To get away from the first person, in short. But now I suspect that I always knew that no one can teach me this, since no one but myself is in there with the raw material inside my head. If I had sat at a table for the two hours every week and worked at turning my narrative into dramatic scenes - just sat there and toiled at it - I'd have got further than going to the class got me. Going to the class, I fear, was a way of evading plain work. Writing is work.

THAT was the main thing I took away from the course. The teacher was marvellous. She is a writer herself, through and through. She was brimming with ideas about writing and reading and she brought in a range of stuff for us to analyse and think about and assess and compare ourselves with.

One of the men in the class, for instance, wrote a story that had not just sex quite a few of us wrote about sex - but violence in it. This brought up the question of the real difficulties of getting away from cliche in this area, sex and violence. So she brought in five or six examples of how others - from Hubert J. Selby to John McGahern - had found their own ways of making these old things new.

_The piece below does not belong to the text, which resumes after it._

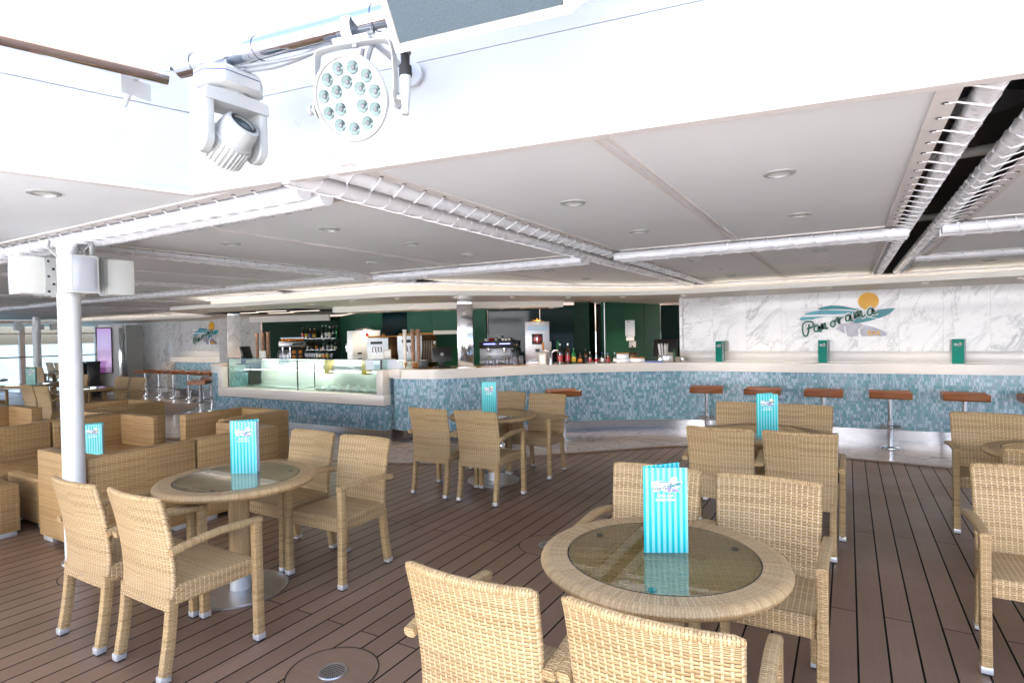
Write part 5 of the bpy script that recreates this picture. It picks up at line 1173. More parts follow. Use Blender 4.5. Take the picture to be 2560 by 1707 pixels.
for (u, h, r_, bo, ca, la, lab) in [(.10, .24, .052, 'bbot', 'red', 'yel', 'square-shouldered bottle with red cap on the lower shelf'), (.24, .24, .036, 'bbot', 'darksteel', 'mgrey', 'dark slim bottle second on the lower shelf'), (.36, .25, .046, 'bbot', 'darksteel', 'rubber', 'black bottle third on the lower shelf'), (.48, .23, .034, 'bbot', 'darksteel', 'orange', 'dark bottle with orange label on the lower shelf'),
    (.68, .26, .044, 'wbot', 'steel', None, 'clear bottle without label on the lower shelf'), (.80, .24, .036, 'wbot', 'blab', 'porc', 'bottle with pale label, left of a like one on the lower shelf'), (.91, .24, .036, 'wbot', 'blab', 'porc', 'bottle with pale label, right of a like one on the lower shelf'), (1.01, .17, .036, 'wbot', 'porc', 'sunp', 'short bottle last on the lower shelf')]:
    p = wl(u); bottle(p.x, p.y, 1.30, h, r_, M[bo], M[ca], M[la] if la else None, lab, G2)
def tumbler_proto():
    t = thing('drinking_glass', 'x', 'glass'); b = MB(); b.lathe([(0, .004), (.028, .004), (.032, .13), (.030, .13), (.026, .012), (0, .012)], 14); b.build('bowl', M['pbag'], t); return Spawner(t)
GL = tumbler_proto()
ordn = ['first', 'second', 'third', 'fourth', 'fifth', 'sixth', 'seventh', 'eighth', 'ninth', 'tenth', 'eleventh', 'twelfth', 'thirteenth', 'fourteenth']
for i in range(12):
    GL.at((-10.62 + i * .088, 8.95 - i * .012, 1.13), 0, ordn[i] + ' tumbler from the juicer in the row behind the glass case', 'tumblers standing right of the orange juicer')
for (u, ca, la, lab) in [(0, 'blab', 'pwhite', 'slim bottle with blue cap among the tumblers'), (.09, 'yel', 'sunp', 'slim bottle with yellow cap among the tumblers'), (.19, 'red', 'orange', 'slim bottle with red cap among the tumblers'), (.30, 'gbot', 'yel', 'slim bottle with green cap among the tumblers')]:
    bottle(-10.05 + u, 8.80, 1.13, .26, .036, M['wbot'], M[ca], M[la], lab, 'slim bottles among the tumblers')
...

That is one way of coming at writing - raising your consciousness about how others do it, becoming familiar with the world in which it is done. We read Raymond Carver's story Fat, for instance, and Aidan Matthews's wonderful Fathers. I began to agree with a friend of mine who teaches a course like this - you can not be taught to write, but you can be taught to read. "You should read as if your life depended on it," our teacher said. This is the kind of thrilling thing that you don't hear said every day.

And even if you are not able to read like that you can at least learn that there are people who'd do.

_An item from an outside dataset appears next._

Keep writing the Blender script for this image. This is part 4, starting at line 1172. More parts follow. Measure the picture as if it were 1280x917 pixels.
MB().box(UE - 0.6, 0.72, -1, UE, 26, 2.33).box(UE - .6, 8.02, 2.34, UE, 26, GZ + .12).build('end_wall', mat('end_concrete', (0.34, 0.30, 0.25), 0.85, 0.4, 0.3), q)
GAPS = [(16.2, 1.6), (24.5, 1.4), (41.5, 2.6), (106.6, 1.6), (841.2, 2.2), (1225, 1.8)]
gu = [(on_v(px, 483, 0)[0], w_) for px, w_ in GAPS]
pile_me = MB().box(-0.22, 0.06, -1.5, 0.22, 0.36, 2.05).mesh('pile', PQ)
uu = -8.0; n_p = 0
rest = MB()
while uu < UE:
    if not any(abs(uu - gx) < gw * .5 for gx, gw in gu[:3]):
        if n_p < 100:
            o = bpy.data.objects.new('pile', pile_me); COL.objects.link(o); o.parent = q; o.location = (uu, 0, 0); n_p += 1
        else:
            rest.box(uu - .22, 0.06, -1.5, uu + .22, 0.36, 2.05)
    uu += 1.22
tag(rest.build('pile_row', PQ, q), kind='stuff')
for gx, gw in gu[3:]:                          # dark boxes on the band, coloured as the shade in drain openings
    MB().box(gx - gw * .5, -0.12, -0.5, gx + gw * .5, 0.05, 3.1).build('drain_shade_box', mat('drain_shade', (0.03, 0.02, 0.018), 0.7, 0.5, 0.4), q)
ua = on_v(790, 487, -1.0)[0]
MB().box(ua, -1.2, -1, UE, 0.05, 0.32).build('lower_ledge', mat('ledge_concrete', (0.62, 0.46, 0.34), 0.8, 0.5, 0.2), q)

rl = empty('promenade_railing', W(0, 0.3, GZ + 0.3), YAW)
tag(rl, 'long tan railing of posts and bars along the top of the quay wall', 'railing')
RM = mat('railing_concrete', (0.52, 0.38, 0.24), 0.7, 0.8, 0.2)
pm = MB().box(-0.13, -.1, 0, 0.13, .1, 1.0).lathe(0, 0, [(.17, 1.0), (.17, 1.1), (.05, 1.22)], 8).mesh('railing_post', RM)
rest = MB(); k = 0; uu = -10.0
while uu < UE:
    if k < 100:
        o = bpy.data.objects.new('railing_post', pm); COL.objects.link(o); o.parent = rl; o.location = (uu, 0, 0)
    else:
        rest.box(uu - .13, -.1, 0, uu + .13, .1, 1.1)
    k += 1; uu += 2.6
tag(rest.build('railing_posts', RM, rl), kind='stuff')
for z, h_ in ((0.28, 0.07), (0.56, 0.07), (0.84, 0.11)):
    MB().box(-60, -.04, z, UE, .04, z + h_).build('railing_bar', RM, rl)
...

But as for getting something written there turned out to be no substitute for doing it yourself. This was our teacher's refrain. An Olympic runner doesn't wait for inspiration to strike before going for a training run, she said. Athletes train all the time. Similarly, you train yourself to your writing.

Oddly enough, though I've known tens of writers, and edited a lot of writing, and been on the boards of magazines and a judge of literary prizes, though I have lectured on English literature and studied great texts, and reviewed books in print and on radio and television and asked thousands of questions about them, I have managed to forget that a writer is first of all a solitary labourer.

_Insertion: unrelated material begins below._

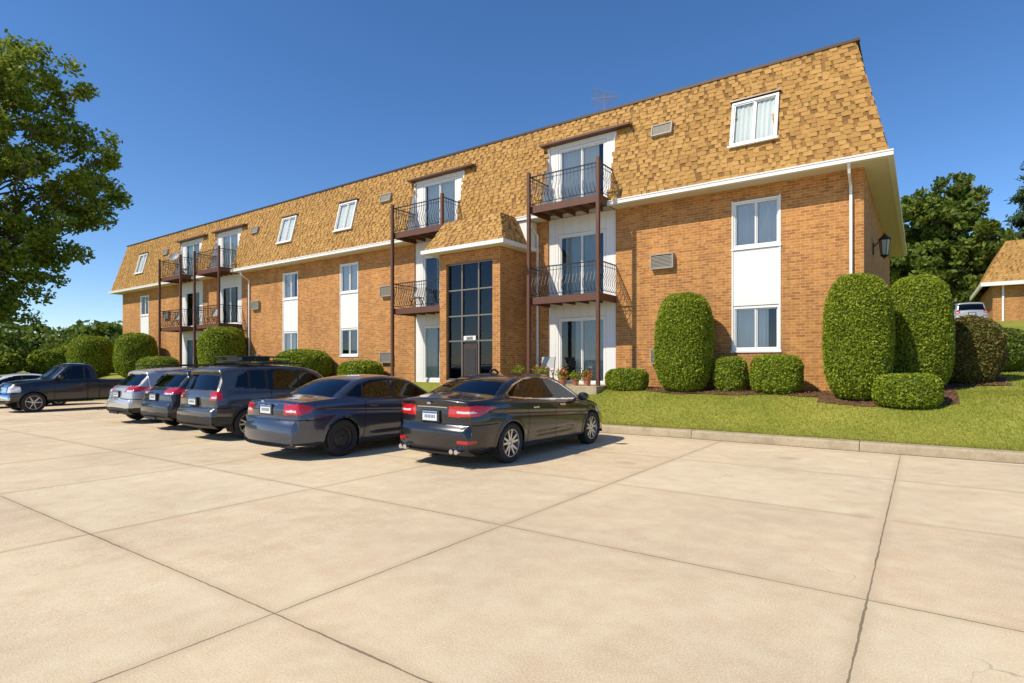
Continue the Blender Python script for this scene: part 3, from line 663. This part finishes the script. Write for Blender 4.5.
def wheel(parent,x,y,R,side,rim,spokes=10,style=0):
    g=MB(); rr=R*.68; s=side
    T=[(rr,-.10),(R*.9,-.108),(R*.975,-.09),(R,-.055),(R,.055),(R*.975,.09),(R*.9,.108),(rr,.098)]
    g.lathe([(r_,h*1) for r_,h in T],(0,0,0),'Y',40,0)
    yo=-.095*s
    g.lathe([(rr+.004,yo),(rr-.012,yo),(rr-.02,yo+.03*s),(rr-.03,yo+.12*s)],(0,0,0),'Y',40,1)
    g.lathe([(rr-.02,yo+.07*s),(.001,yo+.07*s)],(0,0,0),'Y',40,2)
    g.lathe([(.001,yo+.01*s),(.035,yo+.012*s),(.055,yo+.03*s),(.058,yo+.07*s)],(0,0,0),'Y',20,1)
    if style==0:
        for k in range(spokes):
            t=2*math.pi*(k+(.0 if k%2 else .22))/spokes; c_,s_=math.cos(t),math.sin(t)
            for (r0,w0,y0),(r1,w1,y1) in (((.045,.022,yo+.022*s),(rr-.012,.015,yo+.012*s)),):
                pa=[]
                for r_,w_,yy in ((r0,w0,y0),(r1,w1,y1)):
                    for dw in (-1,1):
                        for dy in (0,.03*s): pa.append((r_*c_-dw*w_*s_,yy+dy,r_*s_+dw*w_*c_))
                i=len(g.v); g.v+=pa
                for f in ((0,2,6,4),(1,5,7,3),(0,4,5,1),(2,3,7,6)): g.f.append(tuple(i+q for q in f)); g.m.append(1)
    else:
        g.lathe([(rr-.02,yo+.03*s),(rr*.75,yo+.045*s),(rr*.5,yo+.02*s),(.03,yo+.03*s)],(0,0,0),'Y',30,1)
        for k in range(10):
            t=2*math.pi*k/10; g.lathe([(.0,yo+.026*s),(.016,yo+.030*s)],(rr*.72*math.cos(t),0,rr*.72*math.sin(t)),'Y',8,2)
    o=g.obj('wheel',[TYR,rim,ALD],parent,(x,y,R),smooth=True)
    m=o.modifiers.new('e','EDGE_SPLIT'); m.split_angle=math.radians(40)
def make_car(P,X,Y,heading=90,z=None,scale=.965):
    root=empty(P['name'],(X,Y,float(zlot(X)) if z is None else z),(0,0,math.radians(heading))); root.scale=(scale,)*3
    res=P.get('res',.02); W=P['W']; tp=np.array(P['top'],float)
    d=np.concatenate([[0],np.cumsum(np.hypot(*np.diff(tp,axis=0).T))]); s=np.arange(0,d[-1],.005)
    x=np.interp(s,d,tp[:,0]); zt=np.interp(s,d,tp[:,1]); sg=P.get('sg',6); x=gsm(x,sg); zt=gsm(zt,sg)
    x2=gsm(x,22); z2=gsm(zt,22); m_=sstep((zt-1.12)/.1)*sstep((x-P.get('smx',1.0))/.3); x=x*(1-m_)+x2*m_; zt=zt*(1-m_)+z2*m_
    d=np.concatenate([[0],np.cumsum(np.hypot(np.diff(x),np.diff(zt)))]); s=np.linspace(0,d[-1],int(d[-1]/res)); x=np.interp(s,d,x); zt=np.interp(s,d,zt)
    L=x.max()
    def ip(key,smv=.08):
        p=np.array(P[key],float); xx=np.arange(-.2,L+.2,.01); v=gsm(np.interp(xx,p[:,0],p[:,1]),smv/.01); return np.interp(x,xx,v)
    w_=W*ip('plan',.05); zb=np.minimum(ip('bot'),zt-.012); belt=np.minimum(ip('belt',.15),zt-.035); belt=np.maximum(belt,zb+.005)
    Hh=np.maximum(zt-belt,.03); h=belt-zb; tum=P.get('tum',.36); cr=np.minimum(P.get('crown',.035),Hh*.6)
    sl=np.minimum(1,h/.3)
    k7y=w_-.075-tum*np.maximum(Hh-.10,0)
    keys=[(0*w_,zb),(w_-.16,zb),(w_-.035,zb+.10*h),(w_-.002,zb+.42*h),(w_,zb+.66*h),(w_-.022*sl,zb+.86*h),(w_-.045,belt),(w_-.075,belt+np.minimum(.018,Hh*.3)),
          (k7y-.01,zt-np.minimum(.085,Hh*.45)),(k7y-.085,zt-cr),(0*w_,zt)]
    cnt=[.75,.14,.20,.17,.14,.10,.04,.42,.12,.62]; cnt=[max(2,int(round(c_/res))) for c_ in cnt]; cnt[0]=6
    ya=[];za=[];seg=[]
    for i,n in enumerate(cnt):
        t=np.arange(n)/n; (y0,z0),(y1,z1)=keys[i],keys[i+1]
        for q in t:
            if i==len(cnt)-1:
                yy=y0*(1-q); ya.append(yy); za.append(z1-(z1-z0)*(yy/np.maximum(y0,.01))**2)
            else: ya.append(y0+(y1-y0)*q); za.append(z0+(z1-z0)*q)
            seg.append(i)
    ya.append(keys[-1][0]); za.append(keys[-1][1]); ya=np.array(ya); za=np.array(za); seg=np.array(seg)
    sgm=P.get('ssg',.026)/res
    ya=np.apply_along_axis(gsm,0,ya,sgm); za=np.apply_along_axis(gsm,0,za,sgm); ya[0]=0; ya[-1]=0; ya=np.maximum(ya,0)
    nr,ns=ya.shape
    if P.get('crease'):
        zc,dep=P['crease']
        zz=zc(x)[None,:]; b_=np.exp(-((za-(zz-.035))/.035)**2)*np.clip((x-.3)/.3,0,1)*np.clip((L-.5-x)/.3,0,1)
        b2_=np.exp(-((za-.42)/.05)**2)*np.clip((x-1.5)/.3,0,1)*np.clip((3.3-x)/.3,0,1)*.7
        m_=(np.arange(nr)<sum(cnt[:6]))&(np.arange(nr)>cnt[0]+cnt[1]); ya=ya-dep*(b_+b2_)*m_[:,None]
    Yf=np.vstack([ya,-ya[-2::-1]]); Zf=np.vstack([za,za[-2::-1]]); Sf=np.concatenate([seg,seg[::-1]]); Xf=np.tile(x,(Yf.shape[0],1)); nR=Yf.shape[0]
    yn=(Yf/W)**2
    bR,bF=P.get('bow',(.16,.22)); Xb=Xf+bR*yn*np.clip(1-Xf/2.2,0,1)-bF*yn*np.clip(1-(L-Xf)/2.4,0,1)
    Ra=P['arch']; wr=P['wr']
    Xb=Xb.copy()
    for wx in P['wheels']:
        dd=np.hypot(Xb-wx,Zf-wr); m_=(np.abs(dd-Ra)<res*.62)&(np.abs(Yf)>W-.3)&(Zf<wr+Ra+.02)
        f_=Ra/np.maximum(dd,1e-6); Xb=np.where(m_,wx+(Xb-wx)*f_,Xb); Zf=np.where(m_,wr+(Zf-wr)*f_,Zf)
        lip=np.exp(-((dd-Ra-.02)/.03)**2)*(np.abs(Yf)>W-.2)*.012; Yf=Yf+np.sign(Yf)*lip
    V=np.stack([Xb,Yf,Zf],-1).reshape(-1,3); A=(np.arange(nR-1)[:,None]*ns+np.arange(ns-1)[None,:])
    F=np.stack([A,A+ns,A+ns+1,A+1],-1).reshape(-1,4)
    jr=(nR//2)*(ns-1)+ns//2; q=V[F[jr]]
    if np.cross(q[1]-q[0],q[2]-q[0])[2]<0: F=F[:,::-1]
    fc=lambda M:(M[:-1,:-1]+M[1:,:-1]+M[:-1,1:]+M[1:,1:]).ravel()/4
    fx,fy,fz,fxb=fc(Xf),fc(Yf),fc(Zf),fc(Xb); fs=np.repeat(Sf[:nR-1],ns-1); ay=np.abs(fy)
    fbelt=np.tile((belt[:-1]+belt[1:])/2,nR-1)
    mi=np.zeros(len(F),int)
    side=(fs>=1)&(fs<=6); gh=(fs>=6)&(fs<=8)
    mi[fs==0]=2
    if P.get('sill'): mi[(fz<P['sill'](fx))&(fs<=5)]=2
    for sx in P['seams']:
        x_of=sx[0]+(fz-sx[1])*sx[2]
        m_=(np.abs(fxb-x_of)<res*.5)&side&(fz>sx[3])&(fz<fbelt+.02); mi[m_]=6
    if P.get('clad'):
        for wx in P['wheels']: mi[(np.hypot(fxb-wx,fz-wr)<Ra+P['clad'])&side]=2
    for m_idx,fn in P['zones']: mi[fn(fxb,ay,fz,fs,fx)]=m_idx
    for poly in P['win']:
        sd=polysd(fx,fz,poly); mi[gh&(sd<.022)]=P.get('wtrim',2)
    for poly in P['win']:
        sd=polysd(fx,fz,poly); mi[gh&(sd<0)]=1
    for bx in P['pillars']: mi[(np.abs(fx-bx[0]-(fz-1.0)*bx[2])<bx[1])&gh&(mi==1)]=2
    for (cond) in P['glass']:
        sd=cond(fx,ay,fz,fs,fxb); mi[(sd<.02)&(fs>=7)&(mi!=1)]=2; mi[(sd<0)&(fs>=8)]=1
    keep=np.ones(len(F),bool)
    for wx in P['wheels']: keep&=~((np.hypot(fxb-wx,fz-wr)<Ra)&(ay>W-.36)&(fz<wr+Ra))
    setmesh('body',V,F[keep],[P['paint'],GLC,TRM,RED,CHR,CLR,SEAM,ORG],mi[keep],True,parent=root)
    g=MB()
    for wx in P['wheels']:
        for sg_ in (-1,1):
            n=20; ang=[math.radians(-25+230*k/n) for k in range(n+1)]; yi=sg_*(W-.34); yo=sg_*(W-.035)
            for k in range(n):
                p=[(wx+(Ra+.004)*math.cos(a_),wr+(Ra+.004)*math.sin(a_)) for a_ in ang[k:k+2]]
                g.quad((p[0][0],yi,p[0][1]),(p[1][0],yi,p[1][1]),(p[1][0],yo,p[1][1]),(p[0][0],yo,p[0][1]))
            g.poly([(wx+Ra*math.cos(a_),yi,wr+Ra*math.sin(a_)) for a_ in ang])
    g.obj('wheel_wells',[SEAM],root)
    for i,wx in enumerate(P['wheels']):
        for sg_ in (-1,1): wheel(root,wx,sg_*(W-.125),wr,-sg_,P.get('rim',ALY),P.get('spokes',10),P.get('wstyle',0))
    sx0=P['cabin'][0]; sx1=P['cabin'][1]; bz=P['cabin'][2]; g=MB()
    g.box(sx0-.1,sx1+.9,-W+.2,W-.2,.35,bz-.28,0)
    for yy in (-.37,.37):
        for xx in (sx0,sx1):
            g.box(xx,xx+.16,yy-.24,yy+.24,bz-.3,bz+.12,0); g.box(xx+.02,xx+.12,yy-.13,yy+.13,bz+.16,bz+.33,0)
    g.box(sx1+.85,sx1+1.3,-W+.25,W-.25,bz-.2,bz-.0,0); g.tube([(sx1+.55,.37+.17*math.cos(t),bz-.02+.17*math.sin(t)) for t in np.linspace(0,6.28,14)],.014,5)
    g.obj('interior',[SEAT],root,bevel=.035)
    mx,mz=P['mirror']; g=MB()
    for sg_ in (-1,1):
        yc=sg_*(W+.075); g.lathe([(.0,-.10),(.055,-.09),(.078,-.04),(.082,.02),(.07,.08),(.0,.1)],(mx,yc,mz),'Y',14,0); g.box(mx-.02,mx+.05,min(sg_*(W-.1),yc),max(sg_*(W-.1),yc),mz-.05,mz-.02,1)
        for hx in P['handles']: g.box(hx-.085,hx+.085,min(sg_*(W-.01),sg_*(W+.022)),max(sg_*(W-.01),sg_*(W+.022)),P['hz'],P['hz']+.028,2 if P.get('hchrome') else 0)
    g.obj('mirrors_and_handles',[P['paint'],TRM,CHR],root,smooth=False,bevel=.008)
    if P.get('plate'):
        pxx,pz=P['plate']; g=MB(); g.box(pxx-.012,pxx,-.155,.155,pz,pz+.145,0); g.box(pxx-.0135,pxx-.0125,-.15,.15,pz+.112,pz+.14,1); g.box(pxx-.004,pxx+.06,-.2,.2,pz-.02,pz+.165,2)
        for k in range(7): g.box(pxx-.0135,pxx-.0125,-.11+k*.033,-.11+k*.033+.016,pz+.04,pz+.09,3)
        g.obj('licence_plate',[PLT,PLB,TRM,SEAM],root)
    g=MB()
    for kind,*q in P.get('extras',[]):
        if kind=='box': g.box(*q[:6],q[6])
        if kind=='tube': g.tube(q[0],q[1],8,q[2])
    if g.v: g.obj('trim_parts',[TRM,CHR,P['paint'],RED],root,bevel=.006)
    return root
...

I bought Eavan Boland's Object Lessons as part of the same effort as going on the course. It deals with very deep things: its subtitle is "the life of the woman and the poet in our time". But work is a theme there, too. She spent years learning her craft. As a young woman she went back to her room, night after night, and served her apprenticeship. Anyone who needs to be a poet has to do all that.

I DON'T know that my own writing venture will ever succeed. But of the 12 or so people in our group I'd say that three or four are the real thing. They have gifts they need to express.

I presume - nobody said it - that most of what happens in groups like ours is as private as Alcoholics Anonymous. I don't want to reveal anything I should not. But I read a lot of unpublished work, one way or another, and it is usually not very good. So I was amazed at the originality of the pieces that were read out on the course.

Our teacher gave us an exercise one week. We were to come back with a thousand word story about something that happened in a bathroom, and the title was to be "And it was cold outside".

It was marvellous to hear how different from each other the responses to these suggestions were.

Leaving writing aside, "creative writing" helped restore my faith in humans. The daily news can leave you sure that the world is full of badness and stupidity.

Grandfathers rape children. Terrorists preen. You get disgusted at what we are. And then you sit in a room full of irrepressible creativity, and that is also what we are. Just by being in the group, in fact, even the least talented of us was standing up for the imagination, and saluting its power, and paying our respects to its importance in our humanity.

This didn't solve the problem I'd gone on the course to solve. I still have that. But it solved other problems. And of course it reminded me why we burden ourselves with the problem of writing well in the first place, and how we know ourselves whether we succeed or fail.